Robin Marantz Henig, who teaches the Reporting 1 workshop and the summer class in journalism ethics, has written scores of magazine and newspaper articles and nine books, most recently Twentysomething: Why Do Young Adults Seem Stuck? (co-authored with her daughter Samantha Henig). Her previous book, Pandora’s Baby: How the First Test Tube Babies Sparked the Reproductive Revolution, was named Book of the Year by the American Society of Journalists and Authors, and won the Science in Society Award of the National Association of Science Writers. Robin’s articles have appeared regularly in The New York Times Magazine, where she is a Contributing Writer, as well as in National Geographic, Scientific American, Smithsonian, and just about every woman’s magazine in the grocery store. She writes book reviews and opinion pieces for The New York Times, The Washington Post, and BookForum, and writes about grandparenthood for The Atlantic website. From 1997 to 2002 she was a member of the board of contributors of USA Today. She served for ten years on the board of directors of the National Association of Science Writers, was its president in 2014-2016, and was co-editor of its Field Guide for Science Writers.

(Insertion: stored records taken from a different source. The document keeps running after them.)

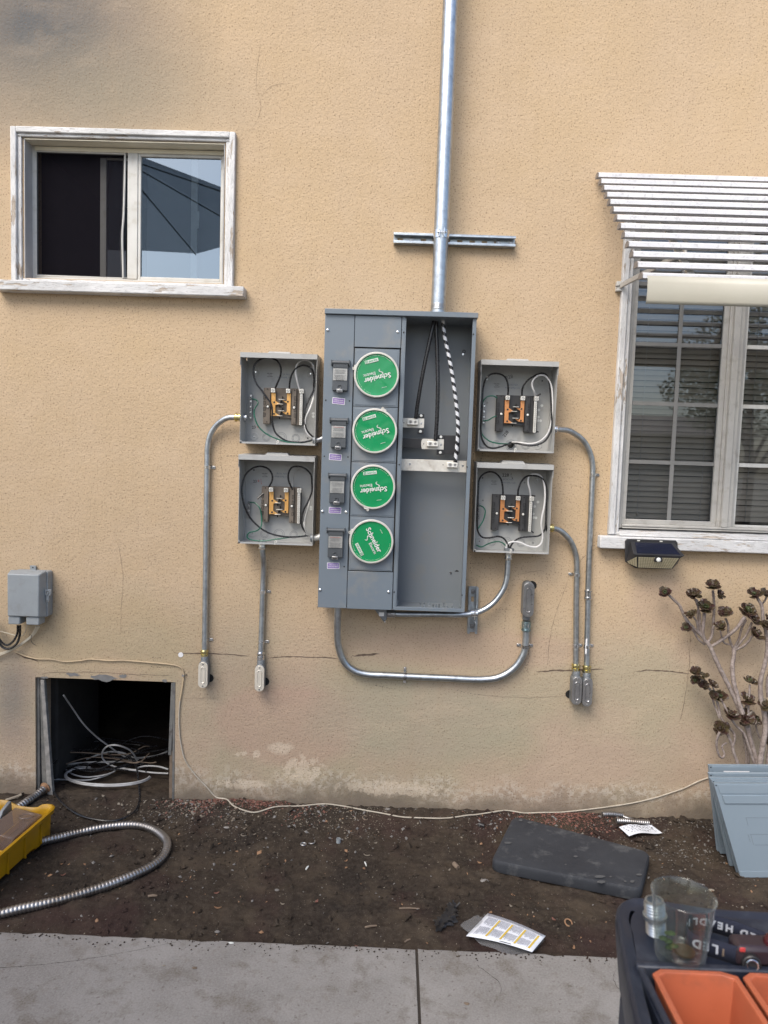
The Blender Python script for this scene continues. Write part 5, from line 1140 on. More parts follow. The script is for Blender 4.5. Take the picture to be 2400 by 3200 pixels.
# conduit from the panel's underside to the lower right box
c = conduit('conduit_run', 'conduit running level under the open bay and curving up to the lower right box', 'conduits on the wall', (.2, -.07, .875))
pipe(c, [(.010, -.070, .8765), (.06, -.070, .877), (.20, -.070, .881), (.310, -.068, .884), (.375, -.064, .898), (.430, -.060, .935), (.468, -.058, .99), (.482, -.057, 1.04), (.4845, -.057, 1.10), (.4855, -.057, 1.15)], r=.0118, m=GALV)
connector(c, (.4853, -.057, 1.118), (0, 0, 1), m=ZINC, ln=.030)
mb = MB(); mb.lathe((.4855, -.057, 1.157), (0, 0, 1), [(0, .0215), (.010, .0215), (.0115, .018)], 12); obj('bushing', mb, CASTG, c)
connector(c, (.024, -.070, .8768), (-1, 0, 0), m=PLATED, ln=.040)
mb = MB(); mb.hexa([(-.078, -.090, .914), (-.024, -.090, .845), (-.012, -.090, .856), (-.012, -.090, .914), (-.078, -.050, .914), (-.024, -.050, .845), (-.012, -.050, .856), (-.012, -.050, .914)]); el = obj('elbow_fitting', mb, CASTG, c, bevel=.003)
mb = MB(); mb.box((-.045, -.0915, .870), (-.024, -.0905, .886)); obj('paper_label', mb, STICKW, el)
mb = MB(); mb.lathe((-.020, -.070, .846), (.1, 0, -1), [(0, .004), (.006, .004), (.007, .003)], 8); obj('screw', mb, ZINC, el)
for x in (-.175, -.155):
    mb = MB(); mb.hexa([(x, -.12, .908), (x + .012, -.12, .903), (x + .012, -.09, .903), (x, -.09, .908), (x, -.12, .915), (x + .013, -.12, .915), (x + .013, -.09, .915), (x, -.09, .915)]); obj('plastic_clip', mb, STICKW, mp)
# short upright strut with its clamp
st2, a2, d2, s2, o2 = strut('strut_channel', 'short upright strut channel below the right corner of the panel', (.3495, 0, .993), (.3515, 0, .795), .0415, .034, [.055, .118], [.022, .172])
clp = thing('pipe_clamp', 'thin strut clamp holding the level conduit to the short upright strut', 'pipe clamp', (.352, -.034, .888))
mb = MB()
for sg in (-1, 1):
    for k in range(10):
        a0, a1 = pi / 2 + sg * (pi * k / 10 - 0), pi / 2 + sg * (pi * (k + 1) / 10); q = []
        for xx in (.338, .366):
            for rr, aa in ((.0120, a0), (.0120, a1), (.0145, a1), (.0145, a0)): q.append((xx, -.066 - rr * cos(aa - pi / 2 + pi / 2 - pi / 2), .8905 + rr * sin(aa - pi / 2)))
        mb.hexa(q)
mb.cyl((.352, -.088, .868), (.354, -.088, .905), .0018, 6); mb.cyl((.353, -.084, .862), (.359, -.084, .848), .0022, 6)
obj('band', mb, ZINC, clp)

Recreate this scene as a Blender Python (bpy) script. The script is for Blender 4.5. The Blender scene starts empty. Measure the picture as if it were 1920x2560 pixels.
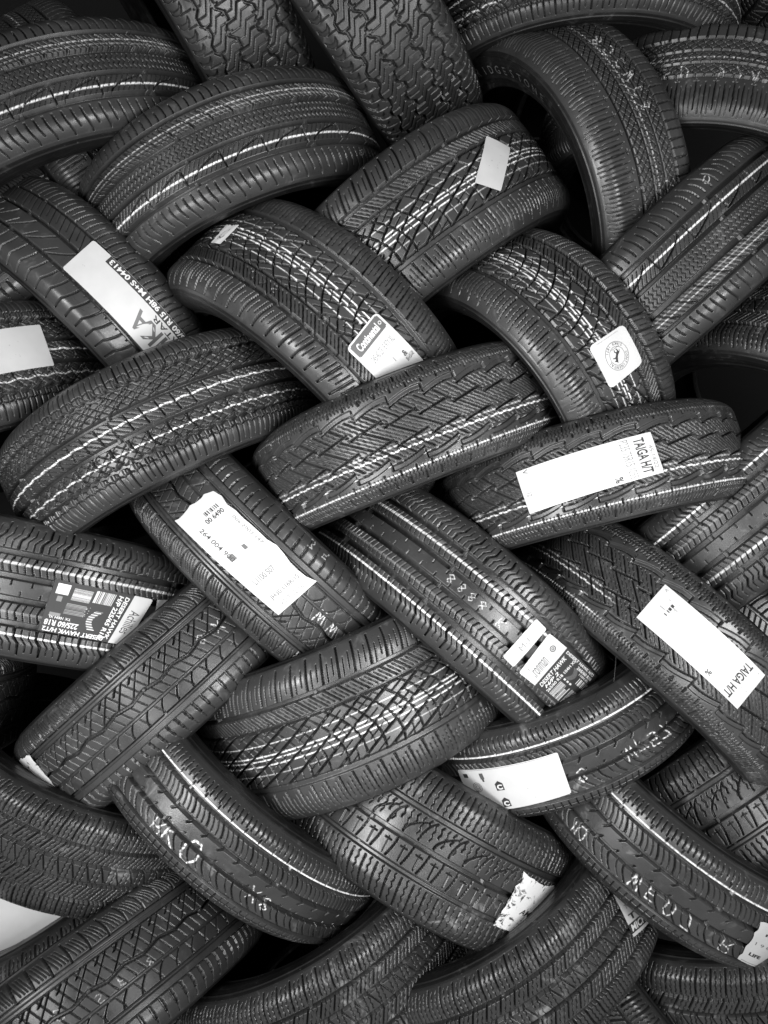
import bpy, math, random
import numpy as np
from mathutils import Quaternion, Vector
random.seed(3)
STEP = 1.05         # mm between tread samples on the side that faces out
SC = bpy.context.scene
COL = SC.collection

LABELS = {
't1': 'ribbed tyre with a thick white stripe, cut off by the left edge near the top',
't2': 'broad arched tyre with thick white stripe, just below the two knobbly tyres on the left',
't3': 'knobbly off-road tyre at the top edge, the left one of the two',
't4': 'knobbly off-road tyre at the top edge, the right one of the two',
't5': 'dim tyre lying flat across the top edge right of the knobbly tyres',
't6': 'tall tyre at upper right with dotted white characters and its smooth sidewall facing left',
't7': 'dim tyre by the right edge near the top with a row of dotted characters',
't10': 'bold white striped tyre leaning up to the right edge above the round-logo label',
't11': 'criss-cross tread tyre with a small blank white label, under the right knobbly tyre',
't12': 'criss-cross tread tyre with a white label headed by a grey name bar',
't13': 'criss-cross tread tyre with a square white label bearing a round horse logo',
't14': 'tyre at the upper left with a long white label edged by a lettered strip',
't15': 'tyre cut off by the left edge with a plain square white label',
't16': 'wide unlabelled tyre left of centre with two wavy white lines among small blocks',
't17': 'unlabelled tyre at the centre with scalloped grooves and several white lines',
't18': 'scalloped-groove tyre right of centre with a long white label lying nearly level',
't19': 'tyre cut off by the right edge with straight grooves and a bright thin white line',
't20': 'scalloped-groove tyre at lower right with a long white label slanting steeply down',
't21': 'straight-grooved tyre at the centre with a black printed label and small blank one',
't22': 'straight-grooved tyre at the left edge with a black printed label',
't23': 'tyre left of centre with a long torn white shipping label on its tread',
't24': 'tyre leaning right at lower left with a scuffed white strip round its lower end',
't25': 'criss-cross tread tyre without any label, below the torn shipping label',
't26': 'thin tyre at lower right with a white grading label and four chalked characters',
't27': 'dark tyre at the left edge just above the pale sheet',
't28': 'smooth-ribbed tyre at lower left smeared with thick white handwritten marks',
't29': 'wide scuffed tyre at the bottom centre with a torn shiny label',
't30': 'scuffed tyre at bottom right with a chalked row of characters and torn end label',
't31': 'dark wide tyre at the right edge below the steeply slanting white label',
't32': 'tyre in the bottom left corner with faint dotted marks along its wavy groove',
't33': 'dark tyre behind the bottom left corner tyre, just below the pale sheet',
't34': 'tyre at the bottom edge left of centre, its dark open hole facing up left',
't35': 'tyre at the bottom edge with a small lettered white label half hidden at its top',
't36': 'dim tyre in the bottom right corner lying nearly flat',
't37': 'dark tyre end at the bottom edge beside the bottom right corner tyre',
't38': 'dark tyre end at the bottom edge beside the bottom left corner tyre',
't39': 'dark tyre end at the left edge just below the black printed label tyre',
't40': 'tyre cut off by the right edge, under the bold-striped tyre, thin white lines',
't8': 'dark tyre filling the very top right corner',
't9': 'dark tyre filling the very top left corner behind the arched tyre',
't41': 'dark tyre end in the left edge gap above the plain square label',
't42': 'dark tyre in the right edge gap below the straight-grooved tyre',
}

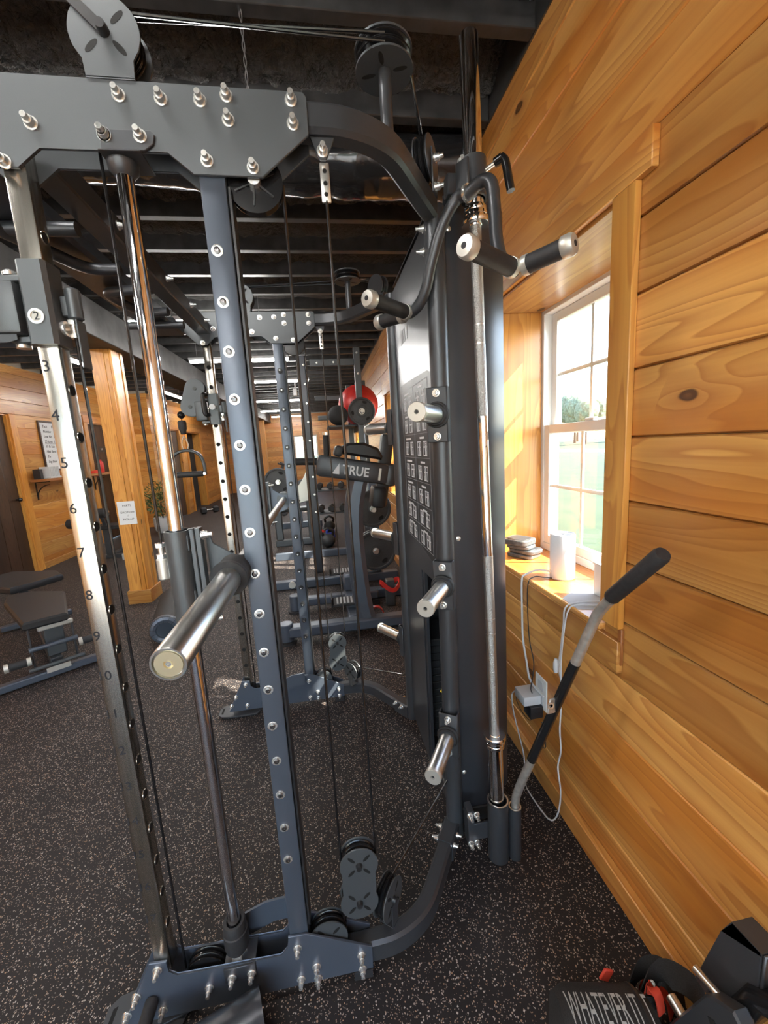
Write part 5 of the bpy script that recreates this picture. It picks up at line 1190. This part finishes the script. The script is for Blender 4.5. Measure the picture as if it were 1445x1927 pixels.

Along the way, Robin has received (or been a finalist for) some very nice awards. She received a Career Achievement Award from the American Society of Journalists and Authors in 2009, a Guggenheim Fellowship in 2010, and an Alicia Patterson Fellowship in 2001. Her book The Monk in the Garden: The Lost and Found Genius of Gregor Mendel was a finalist for a National Book Critics Circle award. And she was a finalist for a National Magazine Award in 2018 and 2020, and a finalist for a Pulitzer Prize in 2017.